Which of course means I can watch more, and do more, with my phone. Which means I use more data. Which means I will need more data and if Telecom can offer that, I would hope it will see the competitive nature of the telcos brought to the fore, which will be very nice indeed.

Both Telecom and Vodafone have said they will roll out 4G services on the RBI towers and this for me is the best part of the whole launch. Rural New Zealand is poorly served for broadband and mobility – having both delivered in a timely fashion will be great news. Better still, once you’ve got a tower in place with fibre backhaul the speeds per customer off each of these towers should be really quite good. Your rural LTE experience could well be better than the urban equivalent, with its higher density of users per tower.

Because the towers are paid for as part of the RBI programme the cost of rollout is greatly reduced and that means the telcos will be more likely to put kit on those towers.

But both telcos have said they’ll need to wait for the auction of the 700MHz spectrum before they do so. My understanding of radio frequency issues borders on the ignorant (although not as ignorant as those cell tower protestors) but my understanding is that the footprint of each tower at 700MHz is far superior to that of 1800MHz and that the ability to operate over rural landscapes (trees, cliffs, water) is much better.

Vodafone tells me the amount of spectrum available will influence the speed capability. It has a lot of 1800MHz spectrum and will end up with a lesser amount of 700 so that too will impact on the speeds and throughput, but all told whatever the rural user gets it’ll be a lot better than today.

So where are we at with the auction? The minister has said we’ll have one (step one) and that they’ll announce details later on this year (step two) but we’re none the wiser as to how the auction will be run, what size blocks of spectrum will be allocated or what the reserve price will be.

In Australia the reserve price set by government was so high Vodafone Australia pulled out of the auction entirely.

There will be a degree of tension within the government regarding the auction. On the one hand, Treasury will (I’m sure) be pushing the government to maximise its return on investment. That is, make sure the auction brings in as much money as possible. Perhaps we’ll see one block of 20MHz and two of 15MHz (or similar) in order to push bidders towards the bigger block. The more spectrum the more throughput so that will be attractive and that will drive up the bidding.

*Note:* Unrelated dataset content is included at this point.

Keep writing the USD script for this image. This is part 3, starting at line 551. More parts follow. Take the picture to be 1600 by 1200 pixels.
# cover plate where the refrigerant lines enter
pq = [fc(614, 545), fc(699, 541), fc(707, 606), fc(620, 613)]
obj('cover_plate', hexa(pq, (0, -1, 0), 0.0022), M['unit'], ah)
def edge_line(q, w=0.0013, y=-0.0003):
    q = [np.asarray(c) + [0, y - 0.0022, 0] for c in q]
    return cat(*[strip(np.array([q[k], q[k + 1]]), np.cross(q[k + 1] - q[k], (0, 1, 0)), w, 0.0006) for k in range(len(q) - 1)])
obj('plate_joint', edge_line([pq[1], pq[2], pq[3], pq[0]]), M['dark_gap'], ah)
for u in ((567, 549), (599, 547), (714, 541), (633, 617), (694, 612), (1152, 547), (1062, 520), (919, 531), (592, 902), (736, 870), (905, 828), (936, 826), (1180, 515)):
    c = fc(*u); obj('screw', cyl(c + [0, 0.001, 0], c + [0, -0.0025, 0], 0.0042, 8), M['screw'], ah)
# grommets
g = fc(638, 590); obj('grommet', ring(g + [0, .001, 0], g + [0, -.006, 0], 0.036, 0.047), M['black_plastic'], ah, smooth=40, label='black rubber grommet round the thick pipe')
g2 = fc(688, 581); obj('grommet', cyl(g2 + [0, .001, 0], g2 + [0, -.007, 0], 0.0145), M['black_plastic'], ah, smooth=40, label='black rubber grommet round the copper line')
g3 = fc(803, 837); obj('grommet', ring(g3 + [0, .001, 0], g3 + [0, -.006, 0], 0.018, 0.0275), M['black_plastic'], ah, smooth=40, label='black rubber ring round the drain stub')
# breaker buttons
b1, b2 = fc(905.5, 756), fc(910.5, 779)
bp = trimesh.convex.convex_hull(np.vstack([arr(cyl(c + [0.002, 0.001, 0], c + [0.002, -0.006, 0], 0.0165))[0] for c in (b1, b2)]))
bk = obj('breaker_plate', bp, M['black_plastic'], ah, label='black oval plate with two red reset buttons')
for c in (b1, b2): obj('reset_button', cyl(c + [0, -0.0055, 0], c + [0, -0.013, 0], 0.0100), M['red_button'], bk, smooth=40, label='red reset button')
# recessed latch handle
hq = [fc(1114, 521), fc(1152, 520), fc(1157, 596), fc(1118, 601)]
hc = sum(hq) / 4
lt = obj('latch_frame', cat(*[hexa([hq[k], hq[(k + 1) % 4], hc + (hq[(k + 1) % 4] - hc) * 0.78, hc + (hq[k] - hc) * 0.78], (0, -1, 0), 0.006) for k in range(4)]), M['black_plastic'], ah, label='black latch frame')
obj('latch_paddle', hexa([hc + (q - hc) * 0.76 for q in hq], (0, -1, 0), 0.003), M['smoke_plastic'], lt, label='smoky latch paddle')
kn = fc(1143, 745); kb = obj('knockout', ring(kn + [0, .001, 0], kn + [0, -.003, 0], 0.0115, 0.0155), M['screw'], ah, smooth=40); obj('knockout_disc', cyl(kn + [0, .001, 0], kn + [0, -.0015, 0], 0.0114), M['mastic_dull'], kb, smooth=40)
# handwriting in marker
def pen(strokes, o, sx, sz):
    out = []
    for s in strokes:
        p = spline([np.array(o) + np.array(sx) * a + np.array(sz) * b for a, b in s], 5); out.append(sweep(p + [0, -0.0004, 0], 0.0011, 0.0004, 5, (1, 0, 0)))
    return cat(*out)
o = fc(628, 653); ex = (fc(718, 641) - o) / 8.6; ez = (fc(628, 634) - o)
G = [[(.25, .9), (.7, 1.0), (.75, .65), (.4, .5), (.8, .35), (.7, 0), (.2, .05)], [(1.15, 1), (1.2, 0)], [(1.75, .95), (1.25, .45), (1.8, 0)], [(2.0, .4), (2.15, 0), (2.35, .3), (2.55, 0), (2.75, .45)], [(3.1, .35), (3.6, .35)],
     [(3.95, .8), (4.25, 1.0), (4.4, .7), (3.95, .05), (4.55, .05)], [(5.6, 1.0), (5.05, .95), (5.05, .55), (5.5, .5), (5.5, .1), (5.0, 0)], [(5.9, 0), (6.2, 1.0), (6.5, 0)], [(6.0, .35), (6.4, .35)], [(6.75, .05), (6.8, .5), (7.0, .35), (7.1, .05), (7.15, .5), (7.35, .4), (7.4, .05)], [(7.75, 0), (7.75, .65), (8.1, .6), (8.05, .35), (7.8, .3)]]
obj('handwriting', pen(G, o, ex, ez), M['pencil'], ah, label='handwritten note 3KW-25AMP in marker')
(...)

On the other hand, the economic value of the spectrum lies mostly in its use and the less the telcos spend on spectrum the more they’ll have for network deployment. The cost of spectrum in the UK in 2000 saw BT almost bankrupted and in Europe several telcos did indeed go to the wall. The rollout of 3G was far less aggressive than we’d hoped and the user uptake took several years to get going.

Three equally sized blocks would lead to only a couple rounds of bidding while the three telcos sort out which one is going to buy each block and then they’ll stop bidding. That means less income for the Crown but a faster deployment of network in rural areas.

TUANZ would like to see three equally sized blocks and a reasonably low reserve price to encourage the telcos to deploy. My concern is that 2Degrees be squeezed out of the 4G race with too high a price and that would be a disaster for the industry as a whole, particularly given how much change a truly competitive industry has delivered.